Didn't get exactly what I expected. I put out eight beer traps last night- five in the vegetable garden and three among the salvia. I did catch three slugs- two big ones from the salvia area and a smaller one near the swiss chard. But the rest? Ants in one. A black beetle near the peppers (sorry for that, I think beetles are good guys). A few earwigs. Some pill bugs. And crickets! More crickets than anything else. Do crickets eat garden plants? I thought they went for decaying material, or fruit. Maybe they fell in by accident.
Wiped the underside of broccoli leaves with my hands again. I'm not sure, but it seems there are less whitefly swarms this morning. Maybe smashing off the larval stages and eggs by hand did some good. Or maybe some got caught on my yellow boards after all. I am seriously considering trashing all the sickly green bean plants and keeping the broccoli, just to continue picking caterpillars off them... A handful more of those today. I tried to identify the ones I don't know- that aren't cabbage loopers. All I was able to narrow down was that they're some kind of moth. If they were butterfly larvae (other than the cabbage white) I would have just moved them to a landscaping plant, not stashed in the freezer for my fish.
Speaking of fish, I am going to have to re-think my food trap. Functionally, it's great. The black kuhlis are ecstatic each time I lower it into the tank. But they're getting injured. It had been four or five days since the last time I used it, and their scratches were healing. I took a good amount of time sanding the edges of the entrance and exit holes with a metal nail file and tiny strips of sandpaper- now the plastic is all scuffed in those areas, but it did feel a lot smoother- at least to my fingers. Not good enough for the kuhlis though.
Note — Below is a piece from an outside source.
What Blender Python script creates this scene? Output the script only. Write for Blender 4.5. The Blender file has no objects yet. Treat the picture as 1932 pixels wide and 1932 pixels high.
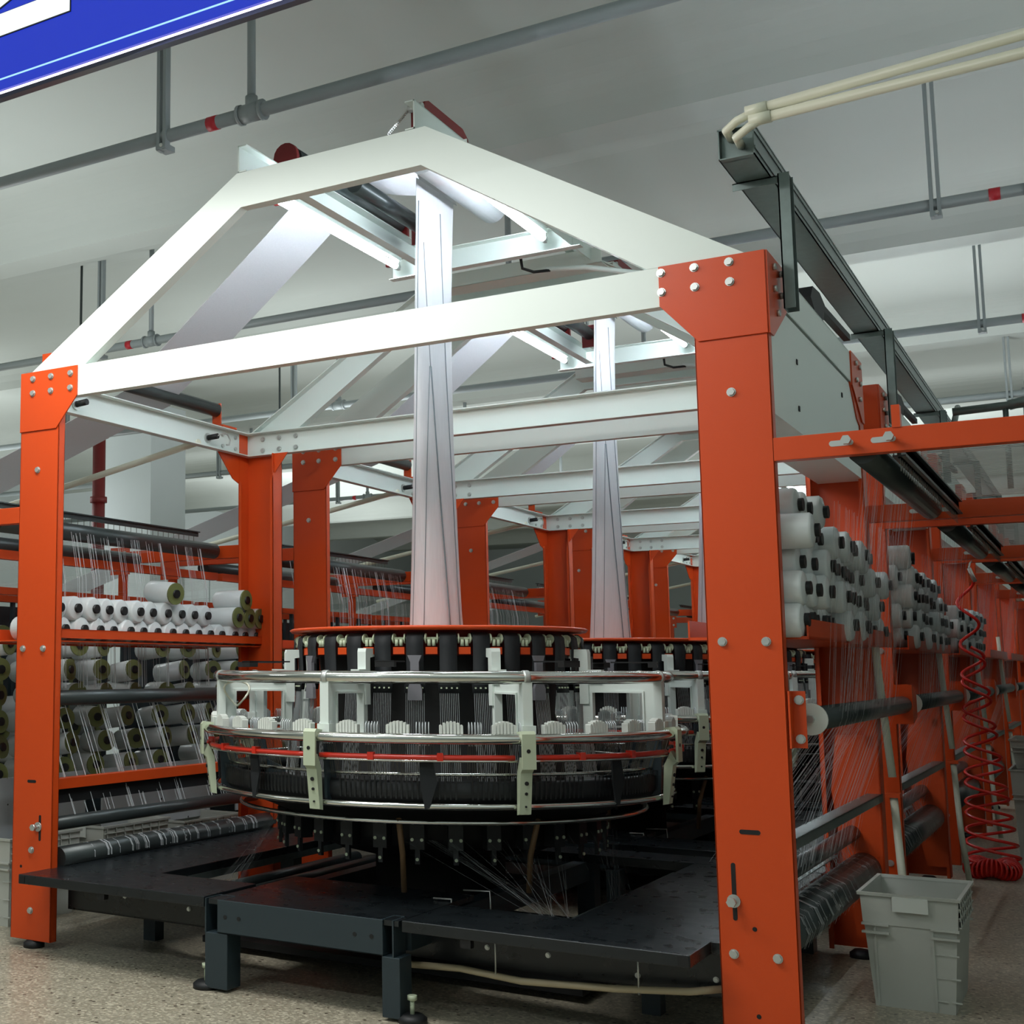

I watched them go in for soaked micropellets. They went through the holes a lot more smoothly than before- not as much hesitation- I think the sanding job widened the opening a bit. But still they got hurt. When all was done and the kuhlis lay around hanging off of green crypt stems and lounging under the subwasser baskets with full tummies, I saw that the two biggest ones (Sluggy and Curly) definitely have new scratches. Must be the trap. I may have to go back to feeding them under a rock. It sure looked more difficult for them, and was entertaining to watch! but not foolproof (sometimes the barbs got the food anyway). However they never sustained scratches from digging under the rock.
Other notes: looks like the lysimachia in the back planting bed is dying. Of the newer plants I have lost completely one heartleaf brunnera plant, and half of the astilbes. Lupine and larkspur are dead. But these ones are fine: heucherella, columbine, bee balm, argyranthemum (although it looks funny, lower foliage has died off leaving tufts of green on the terminal ends of stems). I will have to get a picture of that. The young echinacea I put in this spring are doing great- they're not big yet, but they seem fine through all the heat. To my surprise gerbera daisy plant is steadily growing, while the dahlia remains small, stunted looking- that plant has not impressed me at all. Well, this list definitely tells me what I will be adding to the garden next spring- more of those that made it (I'm glad that bee balm is one of them. A bit disappointed that lupine is not). I just don't want landscaping plants that have to be pampered.
One last note: when I was setting out beer traps, I noticed a big difference in the soil. In the garden where I've built it up continually with my best compost and worm castings plus shredded cardboard, leaf mulch and grass clippings, the soil was nice and loose, dark and soft and full of gleaming healthy-looking worms that moved away from me pretty quickly! I could dig into it easily with my hands. Lovely soil. Makes me hopeful for a better garden next year, if I can pay attention and get on top of bug control earlier. Soil around the salvia in the landscaping bed was very different. Dry, compact, paler in color. I admit I don't give them nearly as much attention. That area gets leaf mulch and compost only twice a year- or when I think of it and have extra after feeding the garden. Only new plants get the rich worm castings when they first get planted. I'm really tough (or stingy) on that set of plants!
This post really got all over the place. I don't usually write one up about so many subjects at once- and without pictures. But it was all on my mind this morning.